SENEGAL-TECNOLOGIE-NUMERIQUE
Dakar, 15 avr (APS) – La cybersécurité au Sénégal est loin d’être à la hauteur des défis actuels, ”avec une gouvernance fragmentée et inefficace”, alerte Daouda Sow, directeur général de Tex Groupe, une entreprise spécialisée dans la sécurité numérique.
”Avec une gouvernance fragmentée et inefficace, le pays accuse un retard significatif par rapport à ses voisins de la sous-région, à l’image de la Côte d’Ivoire qui a mis en place une Agence nationale de cyber sécurité ou du Maroc où la question est traitée par les services de renseignement”, a-t-il déclaré dans un entretien avec l’APS.
Pour Daouda Sow, l’absence d’une stratégie coordonnée est l’un des principaux freins à une cyber sécurité efficace au Sénégal. ”Il n’y a pas de feuille de route claire, ni de responsabilités définies”, regrette-t-il, citant la dispersion des efforts entre plusieurs entités.
La cybercriminalité est ”une menace grandissante qui ne cesse de croître et impacte aussi bien les entreprises privées que les institutions publiques”, a-t-il relevé. ”Il ne se passe pas un jour sans qu’une entité ne soit victime d’une attaque”, prévient l’expert.
”Les banques figurent parmi les cibles privilégiées, mais les infrastructures stratégiques, telles que les réseaux énergétiques ou les systèmes d’approvisionnement en eau, sont également vulnérables”, a-t-il précisé. Fort de ce contact, Daouda Sow est d’avis qu’il urge pour l’Etat de mettre en place un Centre de traitement des incidents informatique (CERT).
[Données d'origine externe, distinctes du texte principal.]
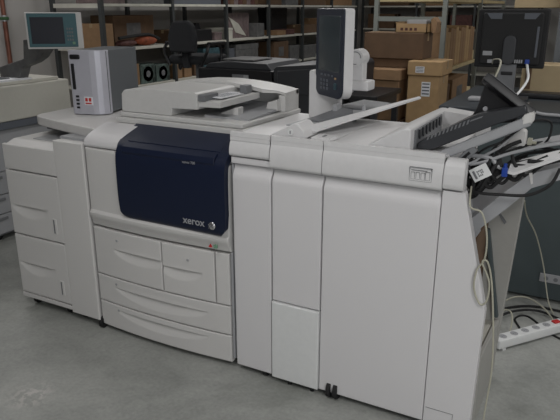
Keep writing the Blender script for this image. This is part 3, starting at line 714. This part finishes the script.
# ================================================================= behind, right: slate counter, monitor, box
t = thing('slate_counter', 'dark slate grey counter standing behind the right end of the finisher', 'counter', (.2, 3.9, 0))
b = B(); box(b, -.80, 1.30, 3.50, 4.50, .02, 1.03, .006); cb = obj('counter_body', b, 'slate', t)
b = B(); box(b, -.83, 1.33, 3.47, 4.53, 1.03, 1.08, .01); obj('counter_top', b, 'slated', t)
b = B(); box(b, -.78, 1.28, 3.55, 4.45, 0, .02); obj('plinth', b, 'dgrey', t)
b = B(); box(b, -.185, -.02, 3.489, 3.501, .125, .175, .003); pl = obj('socket_plate', b, 'lgrey', cb, 'grey socket plate')
b = B()
for x in (-.15, -.10, -.05): cyl(b, (x, 3.488, .15), .012, .003, 'y', n=14)
obj('sockets', b, 'mgrey', pl)
t = thing('monitor', 'black flat monitor seen from behind, standing on the slate counter', 'monitor', (-.54, 3.90, 1.08), math.radians(4))
b = B(); box(b, -.195, .195, -.02, .012, .185, .515, .010, 3); mb = obj('monitor_back', b, 'rubber', t, local=True)
b = B()
prism(b, [(-.165, .205), (.165, .205), (.165, .495), (-.165, .495)], 'y', -.045, -.018, .012, 2); obj('rear_bulge', b, 'rubber', mb, local=True)
b = B(); prism(b, [(-.12, .46), (-.06, .46), (-.06, .492), (-.145, .492)], 'y', -.0475, -.044); obj('vent', b, 'ink', mb, local=True)
b = B(); prism(b, [(.06, .46), (.12, .46), (.145, .492), (.06, .492)], 'y', -.0475, -.044); obj('vent', b, 'ink', mb, local=True)
b = B(); box(b, .135, .148, -.0475, -.044, .25, .42, .002); obj('vent', b, 'ink', mb, local=True)
b = B(); prism(b, rounded(-.038, .032, .205, .37, .034, .034), 'y', -.060, -.044, .005); obj('stand_mount', b, 'dgrey', mb, local=True)
b = B(); box(b, -.052, .048, -.038, -.010, .012, .21, .005); st = obj('stand', b, 'mgrey', t, local=True)
b = B(); box(b, -.035, .030, -.0405, -.037, .145, .165, .003); obj('cable_hole', b, 'black', st, local=True)
b = B(); prism(b, rounded(-.13, .13, -.10, .10, .04, .04), 'z', 0, .014, .004); obj('stand_base', b, 'dgrey', t, local=True)
b = B(); box(b, -.148, -.095, -.047, -.044, .255, .280, .001); box(b, -.118, -.09, -.047, -.044, .212, .232, .001); obj('sticker', b, 'lgrey', mb, local=True)
b = B(); 
for i in range(4): box(b, .032 + i * .012, .040 + i * .012, -.047, -.044, .215, .235)
obj('video_ports', b, 'lgrey', mb, local=True)
b = B(); box(b, .09, .115, -.060, -.044, .212, .238, .003); obj('video_plug', b, 'blue', mb, local=True)
cable('cable', [(-.435, 3.855, 1.30), (-.425, 3.85, 1.26), (-.415, 3.82, 1.21), (-.44, 3.74, 1.15), (-.49, 3.66, 1.09), (-.50, 3.62, 1.084)], .0075, 'white', 'white cable plugged into the back of the monitor')
cable('cable', [(-.44, 3.55, 1.086), (-.38, 3.50, 1.087), (-.34, 3.46, 1.088), (-.28, 3.45, 1.075), (-.15, 3.44, 1.075), (.1, 3.44, 1.07)], .008, 'lgrey', 'light grey cable sagging along the front edge of the slate counter')
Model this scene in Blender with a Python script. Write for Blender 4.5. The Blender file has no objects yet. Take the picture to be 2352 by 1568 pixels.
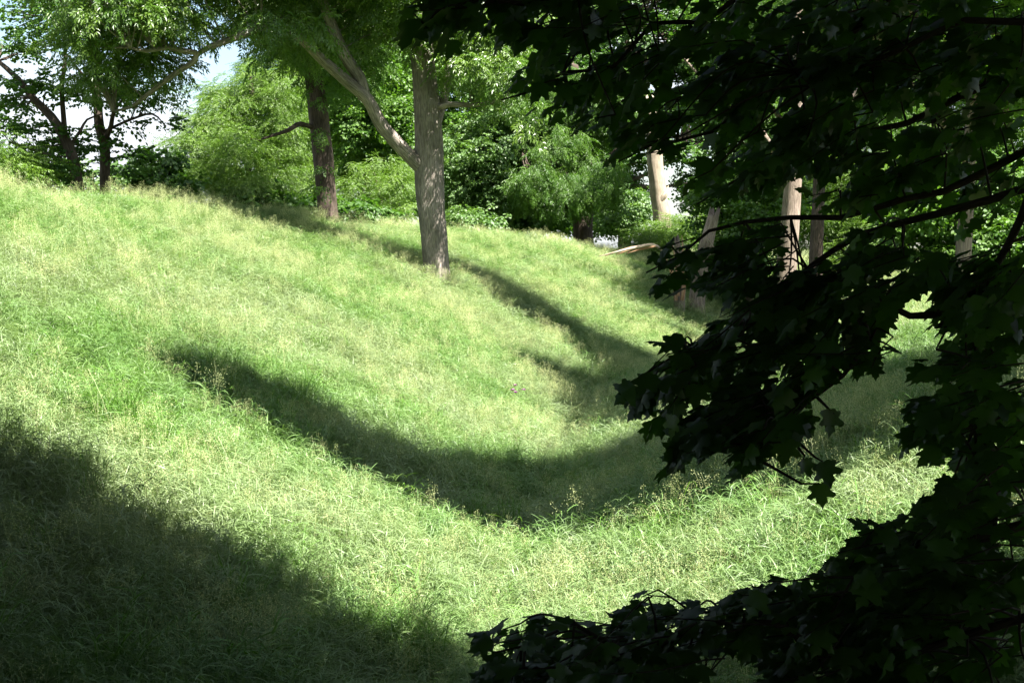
import bpy, bmesh, math, random
import numpy as np
from mathutils import Vector, Matrix, Euler, noise

random.seed(11)
rng = np.random.default_rng(11)
sc = bpy.context.scene
COL = sc.collection

# ------------------------------------------------------------------ camera
CAM = Vector((0.0, 0.0, 4.0))
PITCH = math.atan(0.14 * 0.48)
cam_d = bpy.data.cameras.new('camera')
cam_d.lens = 50.0
cam_d.sensor_width = 36.0
cam_d.clip_start = 0.1
cam_d.clip_end = 3000.0
cam = bpy.data.objects.new('camera', cam_d)
cam.location = CAM
cam.rotation_euler = (math.pi / 2 - PITCH, 0, 0)
COL.objects.link(cam)
sc.camera = cam
sc.render.resolution_x, sc.render.resolution_y = 1024, 682

# ------------------------------------------------------------------ light
SUN_EL = math.radians(58.0)
SH = Vector((0.80, -0.60, 0.0)).normalized()          # the sun stands behind the camera, to the right
SUN = Vector((SH.x * math.cos(SUN_EL), SH.y * math.cos(SUN_EL), math.sin(SUN_EL)))
sun_d = bpy.data.lights.new('sun', 'SUN')
sun_d.energy = 5.0
sun_d.angle = math.radians(0.53)
sun_d.color = (1.0, 0.955, 0.88)
sun = bpy.data.objects.new('sun', sun_d)
sun.rotation_euler = SUN.to_track_quat('Z', 'Y').to_euler()
sun.location = (0, 0, 60)
COL.objects.link(sun)

world = bpy.data.worlds.new('World')
sc.world = world
world.use_nodes = True
wn, wl = world.node_tree.nodes, world.node_tree.links
wn.clear()
wo = wn.new('ShaderNodeOutputWorld')
bg = wn.new('ShaderNodeBackground')
bg.inputs['Strength'].default_value = 0.05
sky = wn.new('ShaderNodeTexSky')
sky.sky_type = 'NISHITA'
sky.sun_disc = False
sky.sun_elevation = SUN_EL
sky.sun_rotation = math.atan2(SUN.x, SUN.y)
tc = wn.new('ShaderNodeTexCoord')
mp = wn.new('ShaderNodeMapping')
mp.inputs['Scale'].default_value = (1.0, 1.0, 2.6)
nz = wn.new('ShaderNodeTexNoise')
nz.inputs['Scale'].default_value = 3.2
nz.inputs['Detail'].default_value = 7.0
nz.inputs['Roughness'].default_value = 0.58
cr = wn.new('ShaderNodeValToRGB')
cr.color_ramp.elements[0].position = 0.44
cr.color_ramp.elements[1].position = 0.58
mx = wn.new('ShaderNodeMix')
mx.data_type = 'RGBA'
mx.inputs['B'].default_value = (4.9, 5.15, 5.5, 1)       # white fair-weather cloud
wl.new(tc.outputs['Generated'], mp.inputs['Vector'])
wl.new(mp.outputs['Vector'], nz.inputs['Vector'])
wl.new(nz.outputs['Fac'], cr.inputs['Fac'])
wl.new(cr.outputs['Color'], mx.inputs['Factor'])
wl.new(sky.outputs['Color'], mx.inputs['A'])
wl.new(mx.outputs['Result'], bg.inputs['Color'])
wl.new(bg.outputs['Background'], wo.inputs['Surface'])

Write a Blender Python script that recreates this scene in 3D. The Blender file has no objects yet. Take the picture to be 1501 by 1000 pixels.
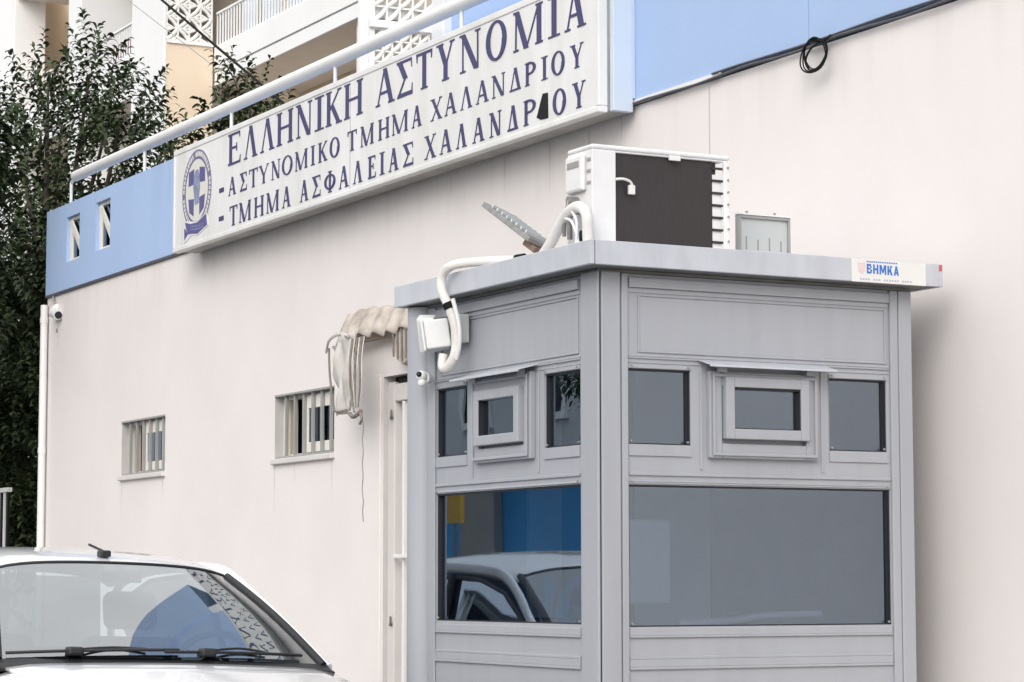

”Le Sénégal demeure l’un des rares pays de la région à ne pas disposer d’un CERT (Centre de traitement des incidents informatiques), un instrument essentiel pour la coordination des réponses aux cyberattaques”, a-t-il renseigné, poursuivant que ”sans CERT, nous sommes isolés et incapables de réagir efficacement aux menaces”.
L’expert a également préconisé de revoir la stratégie nationale de cyber sécurité en 2022, arguant que depuis son adoption en 2022, celle-ci n’a que très peu évolué depuis. Or, “une stratégie obsolète face à des menaces en perpétuelle mutation est inefficace”, insiste-t-il, appelant à sa mise à jour et à son application rigoureuse.
Former pour mieux se protéger
”L’un des axes prioritaires de la cyber sécurité repose sur le capital humain. La technologie seule ne suffit pas. Sans compétences humaines qualifiées, elle est inutile”, avertit Daouda Sow. Il plaide ainsi pour une ”refonte des cursus de formation” afin de répondre aux ”besoins du marché et de créer des opportunités d’emploi pour les jeunes sénégalais”.
Saluant le développement d’infrastructures numériques locales, à l’instar du Datacenter de Diamniadio qui constitue ”une avancée vers la souveraineté numérique du pays”, Daouda Sow se pose toutefois des questions sur la gestion et la sécurisation de ces infrastructures. ”Sont-elles exploitées par des acteurs locaux ou déléguées à des entreprises étrangères?” La cyber sécurité y est-elle intégrée en amont ?’’, s’interroge-t-il.
L’expert appelle par ailleurs à une coopération élargie au niveau international. Les cybers attaquants opèrent sans frontières. Nous ne pouvons pas nous contenter d’une réponse nationale”, a-t-il fait valoir
Selon lui, ”une meilleure collaboration avec les CERT étrangers et les institutions internationales permettrait un partage d’informations et une anticipation plus efficace des menaces”.
Face à ces constats alarmants, Daouda Sow insiste sur l’urgence pour le Sénégal de ”renforcer sa stratégie de cyber sécurité, en misant sur la formation, la technologie et une gouvernance claire’’. ”Les cybercriminels, eux, ne perdent pas de temps. Il est plus que jamais impératif d’agir”, conclut-il.